In Ajit Savant Majagvai vs. State of Karnataka (1997
(7) SCC 110), the above noted principles have been approved
and restated.
If on re-assessment of the evidence, the appellate
court comes to the conclusion that the quilt of the accused
is established, the fact that the appeal is against the
acquittal will be immaterial. However, if two views are
possible, the court, having regard to the basic principle
that presumption of innocence of the accused gets
strengthened by the fact of his acquittal by court, should
take the view that supports the acquittal of the accused.
For the above reasons, we hold that the view of the
evidence taken by the High Court is erroneous and that it
misled itself in coming to the conclusion that the quilt of
A-2 and A-6 was not established; we are of the view that
prosecution has proved the quilt of the accused beyond any
reasonable doubt. The trial court was, therefore, right in
convicting them and that the High Court was not justified in
interfering with the conviction and sentence of Shishupal
Singh (A-2) and Ram Gopal (A-6) on grounds which are hardly
sustainable in law.

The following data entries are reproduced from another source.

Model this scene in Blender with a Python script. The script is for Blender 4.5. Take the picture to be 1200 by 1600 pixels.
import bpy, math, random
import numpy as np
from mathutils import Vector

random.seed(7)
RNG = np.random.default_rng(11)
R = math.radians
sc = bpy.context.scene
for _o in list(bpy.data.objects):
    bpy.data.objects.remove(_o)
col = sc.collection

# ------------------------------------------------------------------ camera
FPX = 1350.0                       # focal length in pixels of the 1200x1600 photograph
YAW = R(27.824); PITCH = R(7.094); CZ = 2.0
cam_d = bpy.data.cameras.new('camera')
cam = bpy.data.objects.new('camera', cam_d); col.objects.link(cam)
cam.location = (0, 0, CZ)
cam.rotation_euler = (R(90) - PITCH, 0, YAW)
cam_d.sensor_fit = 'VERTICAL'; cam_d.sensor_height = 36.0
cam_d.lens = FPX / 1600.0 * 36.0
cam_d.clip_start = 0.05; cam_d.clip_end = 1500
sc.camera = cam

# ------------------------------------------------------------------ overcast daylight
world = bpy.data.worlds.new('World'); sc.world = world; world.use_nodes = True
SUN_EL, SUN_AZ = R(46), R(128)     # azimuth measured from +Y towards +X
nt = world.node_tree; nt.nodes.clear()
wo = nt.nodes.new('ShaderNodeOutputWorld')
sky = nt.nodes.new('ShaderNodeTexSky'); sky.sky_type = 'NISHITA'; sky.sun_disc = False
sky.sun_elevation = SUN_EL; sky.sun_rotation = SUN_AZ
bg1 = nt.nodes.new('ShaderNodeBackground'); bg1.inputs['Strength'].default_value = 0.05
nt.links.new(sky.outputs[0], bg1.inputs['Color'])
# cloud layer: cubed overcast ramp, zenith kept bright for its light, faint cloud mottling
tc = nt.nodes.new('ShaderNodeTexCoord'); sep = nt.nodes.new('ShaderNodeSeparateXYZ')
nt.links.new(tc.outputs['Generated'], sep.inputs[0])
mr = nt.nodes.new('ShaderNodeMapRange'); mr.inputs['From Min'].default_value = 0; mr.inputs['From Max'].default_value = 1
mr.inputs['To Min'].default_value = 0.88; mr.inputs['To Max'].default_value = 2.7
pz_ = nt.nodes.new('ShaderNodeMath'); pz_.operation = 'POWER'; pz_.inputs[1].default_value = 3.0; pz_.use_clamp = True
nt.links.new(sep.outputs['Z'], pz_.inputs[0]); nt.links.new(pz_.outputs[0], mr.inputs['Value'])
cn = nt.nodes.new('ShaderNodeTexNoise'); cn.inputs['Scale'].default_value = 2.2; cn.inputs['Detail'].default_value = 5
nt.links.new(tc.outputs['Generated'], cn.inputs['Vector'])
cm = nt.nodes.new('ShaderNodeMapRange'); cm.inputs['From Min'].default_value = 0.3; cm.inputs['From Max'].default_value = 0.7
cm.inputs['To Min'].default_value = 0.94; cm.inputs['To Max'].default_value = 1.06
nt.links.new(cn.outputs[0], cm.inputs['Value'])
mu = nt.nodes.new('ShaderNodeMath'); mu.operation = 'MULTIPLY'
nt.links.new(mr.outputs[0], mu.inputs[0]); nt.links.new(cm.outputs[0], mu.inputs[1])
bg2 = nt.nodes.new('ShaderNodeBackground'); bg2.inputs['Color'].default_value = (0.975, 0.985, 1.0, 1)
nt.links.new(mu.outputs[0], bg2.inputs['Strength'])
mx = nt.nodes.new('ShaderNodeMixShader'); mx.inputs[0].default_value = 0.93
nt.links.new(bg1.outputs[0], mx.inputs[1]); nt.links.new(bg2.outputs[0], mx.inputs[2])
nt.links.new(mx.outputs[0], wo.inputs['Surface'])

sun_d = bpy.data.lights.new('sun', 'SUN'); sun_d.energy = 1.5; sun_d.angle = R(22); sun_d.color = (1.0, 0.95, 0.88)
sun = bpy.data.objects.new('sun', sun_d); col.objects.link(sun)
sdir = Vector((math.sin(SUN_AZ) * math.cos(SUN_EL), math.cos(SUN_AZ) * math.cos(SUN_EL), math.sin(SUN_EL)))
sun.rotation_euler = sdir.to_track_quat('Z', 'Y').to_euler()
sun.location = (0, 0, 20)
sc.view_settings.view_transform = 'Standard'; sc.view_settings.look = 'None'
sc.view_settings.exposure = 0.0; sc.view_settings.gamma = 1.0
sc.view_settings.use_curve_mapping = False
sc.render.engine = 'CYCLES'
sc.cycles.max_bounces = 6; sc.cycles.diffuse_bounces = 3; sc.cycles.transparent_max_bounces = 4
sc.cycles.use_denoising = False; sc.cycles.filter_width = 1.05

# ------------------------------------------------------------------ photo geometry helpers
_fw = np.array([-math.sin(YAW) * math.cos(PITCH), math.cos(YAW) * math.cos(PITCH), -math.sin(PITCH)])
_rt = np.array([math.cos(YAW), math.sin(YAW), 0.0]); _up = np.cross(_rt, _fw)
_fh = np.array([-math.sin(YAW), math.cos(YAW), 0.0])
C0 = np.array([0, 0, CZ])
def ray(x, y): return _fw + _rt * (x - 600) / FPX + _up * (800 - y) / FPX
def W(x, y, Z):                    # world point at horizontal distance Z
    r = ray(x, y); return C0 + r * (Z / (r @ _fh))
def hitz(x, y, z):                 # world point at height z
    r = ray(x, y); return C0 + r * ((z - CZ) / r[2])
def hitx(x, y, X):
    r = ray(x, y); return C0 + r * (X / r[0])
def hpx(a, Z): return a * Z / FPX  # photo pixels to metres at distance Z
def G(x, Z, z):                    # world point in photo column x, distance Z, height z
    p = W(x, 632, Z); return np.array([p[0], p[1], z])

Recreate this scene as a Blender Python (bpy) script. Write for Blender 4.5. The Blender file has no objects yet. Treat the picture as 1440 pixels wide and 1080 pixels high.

Accordingly, judgment of the High Court
dated October 3, 1985 in Criminal Appeal No. 1830 od 1994
is set aside, judgment of the trial court dated 3rd July,
1984, insofar as it related to A-2 and A-6, is restored and
Shishupal Singh (A-2) and Ram Gopal (A-6) are directed to be
taken into custody to serve their sentences. The appeals
filed by the State against the said respondents (Respondents
Nos.2 and 3) are allowed, as indicated above, and they are
dismissed against other respondents.